The night vision is decent, but doesn’t light up the room as Canary did, nor is it as sharp. For comparison let’s look at the last camera we reviewed, the Canary.

Canary Night Image

Canary Night Image for comparison

Bandwidth used for video was hard to measure on the Piper since I had trouble getting motion to record on demand. Live Video feeds when on a local network are via Wi-Fi directly to the mobile device and do not go over the WAN through the cloud, so I couldn’t measure bandwidth at the router when at home. However, Piper does recommend a minimum internet upload speed of 800 kbps in order for Piper to work well. As noted earlier, bandwidth limits can be set separately for Wi-Fi and cellular connections.

Closing Thoughts

Updated 8/2/15

If you’ve been trying to decide between Piper / Piper nv and Canary, my vote is for Piper, no contest. Piper simply makes a better all-in-one security system because it can use its sound, light and temperature sensors to trigger security events, while Canary triggers only on motion detection and only lets you look at its temperature and humidity sensors.

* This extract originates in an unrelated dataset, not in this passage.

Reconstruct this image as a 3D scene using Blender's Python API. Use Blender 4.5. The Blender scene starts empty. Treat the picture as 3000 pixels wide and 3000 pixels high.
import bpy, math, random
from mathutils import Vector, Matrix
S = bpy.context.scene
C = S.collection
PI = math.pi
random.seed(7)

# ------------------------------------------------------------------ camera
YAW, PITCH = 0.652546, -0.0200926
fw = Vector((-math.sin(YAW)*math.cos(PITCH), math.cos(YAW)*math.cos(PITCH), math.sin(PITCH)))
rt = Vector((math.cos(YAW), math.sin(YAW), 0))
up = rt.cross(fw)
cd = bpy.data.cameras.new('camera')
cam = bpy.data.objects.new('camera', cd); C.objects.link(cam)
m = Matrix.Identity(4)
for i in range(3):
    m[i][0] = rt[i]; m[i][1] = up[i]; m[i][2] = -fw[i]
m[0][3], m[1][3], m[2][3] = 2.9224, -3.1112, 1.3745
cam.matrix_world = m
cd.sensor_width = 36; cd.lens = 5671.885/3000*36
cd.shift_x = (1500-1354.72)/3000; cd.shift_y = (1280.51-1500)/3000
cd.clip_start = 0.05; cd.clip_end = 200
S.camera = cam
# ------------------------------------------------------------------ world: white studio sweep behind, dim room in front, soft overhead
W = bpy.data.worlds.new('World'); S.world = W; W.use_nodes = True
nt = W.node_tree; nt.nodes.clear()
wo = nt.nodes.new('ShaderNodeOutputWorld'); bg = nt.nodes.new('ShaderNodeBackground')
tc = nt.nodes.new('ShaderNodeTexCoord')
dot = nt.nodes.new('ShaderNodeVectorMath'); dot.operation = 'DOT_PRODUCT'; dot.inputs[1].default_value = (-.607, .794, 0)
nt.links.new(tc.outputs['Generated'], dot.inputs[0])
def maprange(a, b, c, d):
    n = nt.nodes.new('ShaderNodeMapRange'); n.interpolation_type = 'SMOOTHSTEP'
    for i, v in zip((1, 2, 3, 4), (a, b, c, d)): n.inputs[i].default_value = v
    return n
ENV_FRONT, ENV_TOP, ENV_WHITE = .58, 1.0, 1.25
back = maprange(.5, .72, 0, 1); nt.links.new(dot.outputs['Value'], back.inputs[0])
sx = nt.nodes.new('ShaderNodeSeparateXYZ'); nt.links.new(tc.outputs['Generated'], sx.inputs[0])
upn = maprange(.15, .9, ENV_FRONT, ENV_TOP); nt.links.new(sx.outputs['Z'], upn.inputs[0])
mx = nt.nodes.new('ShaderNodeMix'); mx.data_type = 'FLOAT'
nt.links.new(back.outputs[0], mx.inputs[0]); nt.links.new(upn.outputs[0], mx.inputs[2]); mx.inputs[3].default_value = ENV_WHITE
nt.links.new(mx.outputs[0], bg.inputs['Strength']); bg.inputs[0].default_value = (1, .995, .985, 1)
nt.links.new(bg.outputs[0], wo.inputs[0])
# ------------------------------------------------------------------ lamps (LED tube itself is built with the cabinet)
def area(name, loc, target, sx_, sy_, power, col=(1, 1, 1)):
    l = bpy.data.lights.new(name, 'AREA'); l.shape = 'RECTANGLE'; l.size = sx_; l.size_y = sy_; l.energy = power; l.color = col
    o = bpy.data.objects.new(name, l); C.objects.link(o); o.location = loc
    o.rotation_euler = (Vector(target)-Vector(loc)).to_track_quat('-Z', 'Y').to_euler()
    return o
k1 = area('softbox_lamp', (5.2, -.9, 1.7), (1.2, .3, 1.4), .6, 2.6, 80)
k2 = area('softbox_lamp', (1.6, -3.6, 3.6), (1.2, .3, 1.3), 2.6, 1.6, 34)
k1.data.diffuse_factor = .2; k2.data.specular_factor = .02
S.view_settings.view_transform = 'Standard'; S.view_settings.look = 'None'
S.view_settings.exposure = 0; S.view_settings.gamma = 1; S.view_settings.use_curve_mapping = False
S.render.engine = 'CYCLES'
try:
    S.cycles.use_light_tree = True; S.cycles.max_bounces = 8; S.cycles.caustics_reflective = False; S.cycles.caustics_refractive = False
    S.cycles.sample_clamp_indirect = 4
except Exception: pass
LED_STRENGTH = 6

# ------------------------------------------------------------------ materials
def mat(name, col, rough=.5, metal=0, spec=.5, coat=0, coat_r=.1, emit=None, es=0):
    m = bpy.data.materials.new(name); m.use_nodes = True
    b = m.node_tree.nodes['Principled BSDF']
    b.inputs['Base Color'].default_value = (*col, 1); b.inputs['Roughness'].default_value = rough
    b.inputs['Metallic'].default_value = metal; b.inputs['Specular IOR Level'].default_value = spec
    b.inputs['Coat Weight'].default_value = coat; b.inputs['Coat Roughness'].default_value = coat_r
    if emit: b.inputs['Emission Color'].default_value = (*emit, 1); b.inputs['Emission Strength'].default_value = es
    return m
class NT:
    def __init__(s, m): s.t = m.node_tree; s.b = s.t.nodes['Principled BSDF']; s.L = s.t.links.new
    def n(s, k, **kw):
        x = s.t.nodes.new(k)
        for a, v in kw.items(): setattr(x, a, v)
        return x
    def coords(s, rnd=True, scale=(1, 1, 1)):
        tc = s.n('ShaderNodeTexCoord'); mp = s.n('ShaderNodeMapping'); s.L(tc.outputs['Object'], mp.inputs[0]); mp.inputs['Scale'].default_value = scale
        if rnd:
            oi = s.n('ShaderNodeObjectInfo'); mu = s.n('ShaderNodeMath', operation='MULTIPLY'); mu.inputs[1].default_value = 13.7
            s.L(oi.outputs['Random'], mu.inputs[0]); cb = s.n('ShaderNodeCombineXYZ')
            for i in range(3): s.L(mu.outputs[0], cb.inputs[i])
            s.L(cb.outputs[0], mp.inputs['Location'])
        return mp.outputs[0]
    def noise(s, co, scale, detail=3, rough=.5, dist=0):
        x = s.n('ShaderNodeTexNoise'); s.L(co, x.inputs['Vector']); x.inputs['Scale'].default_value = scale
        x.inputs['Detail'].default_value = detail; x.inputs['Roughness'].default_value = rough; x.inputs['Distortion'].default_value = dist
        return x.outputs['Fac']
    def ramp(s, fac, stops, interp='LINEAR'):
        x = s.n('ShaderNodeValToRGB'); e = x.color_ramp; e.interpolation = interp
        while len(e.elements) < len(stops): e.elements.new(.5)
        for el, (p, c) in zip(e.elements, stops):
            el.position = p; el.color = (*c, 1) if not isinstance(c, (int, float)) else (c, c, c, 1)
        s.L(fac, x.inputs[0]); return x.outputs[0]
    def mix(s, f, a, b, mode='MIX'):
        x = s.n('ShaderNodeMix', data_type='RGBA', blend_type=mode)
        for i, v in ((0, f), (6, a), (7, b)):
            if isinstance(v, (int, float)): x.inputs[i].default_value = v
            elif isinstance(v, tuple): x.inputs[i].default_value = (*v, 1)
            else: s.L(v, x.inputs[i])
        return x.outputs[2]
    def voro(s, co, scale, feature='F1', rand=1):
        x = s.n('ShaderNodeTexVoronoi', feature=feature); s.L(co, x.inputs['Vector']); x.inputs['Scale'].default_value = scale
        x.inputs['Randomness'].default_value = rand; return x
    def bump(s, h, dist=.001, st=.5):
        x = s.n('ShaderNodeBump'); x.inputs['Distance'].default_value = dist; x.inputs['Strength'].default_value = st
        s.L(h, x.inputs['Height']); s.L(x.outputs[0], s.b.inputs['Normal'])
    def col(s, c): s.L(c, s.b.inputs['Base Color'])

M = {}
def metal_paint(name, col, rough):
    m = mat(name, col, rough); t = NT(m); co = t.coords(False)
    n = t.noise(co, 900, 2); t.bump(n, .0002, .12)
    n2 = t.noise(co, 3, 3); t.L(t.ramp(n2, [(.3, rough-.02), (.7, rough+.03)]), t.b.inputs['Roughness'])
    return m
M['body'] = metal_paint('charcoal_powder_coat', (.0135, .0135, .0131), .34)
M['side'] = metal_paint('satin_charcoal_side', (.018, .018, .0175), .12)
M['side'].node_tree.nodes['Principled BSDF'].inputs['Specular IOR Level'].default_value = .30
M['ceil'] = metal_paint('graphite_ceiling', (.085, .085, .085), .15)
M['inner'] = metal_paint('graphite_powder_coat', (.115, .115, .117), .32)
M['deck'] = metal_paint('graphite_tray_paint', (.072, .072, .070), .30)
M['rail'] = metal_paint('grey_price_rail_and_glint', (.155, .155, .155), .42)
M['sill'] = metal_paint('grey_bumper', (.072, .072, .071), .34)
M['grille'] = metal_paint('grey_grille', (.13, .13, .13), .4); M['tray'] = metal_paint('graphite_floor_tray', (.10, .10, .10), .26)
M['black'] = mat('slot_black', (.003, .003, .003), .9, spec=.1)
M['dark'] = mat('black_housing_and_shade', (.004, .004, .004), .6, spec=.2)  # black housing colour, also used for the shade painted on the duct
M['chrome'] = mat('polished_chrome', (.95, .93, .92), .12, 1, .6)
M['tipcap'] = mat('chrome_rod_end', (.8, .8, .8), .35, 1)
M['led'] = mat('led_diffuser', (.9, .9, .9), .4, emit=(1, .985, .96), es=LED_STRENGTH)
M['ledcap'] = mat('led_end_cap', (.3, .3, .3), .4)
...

The difference between the two products is clear in Table 2, which compares only their security-related and support features.

Piper nv Canary
Trigger on motion Y Y
Trigger on temperature Y N
Trigger on sound Y N
Trigger on window / door open Y
(requires optional Z-Wave sensor)
Trigger on humdity change N N
Trigger on water detection N N
Two-way audio Y N
Night vision Y Y
Pan / tilt / zoom Y (digital) N
App alert Y Y
Text alert Y N
Email alert Y N
Phone alert Y N
Multiple devices Up to 5 Up to 4
Phone support Y
(US, UK, France, Italy toll-free)
(US only)
Email support Y Y
Chat support Y N
Video tutorials Y N
Save video clips Y Y
Table 2: Security feature comparison – Piper nv vs. Canary

For $30 more, Piper nv not only enhances home security, but also lets you try out simple home automation via its integrated Z-Wave controller. And support was responsive, both via online chat (U.S. East Coast business hours, weekends included) and email tickets.

All-in-one security systems aren’t for everyone. But if they fit your needs, I’d give Piper nv the first shot at a place in your home.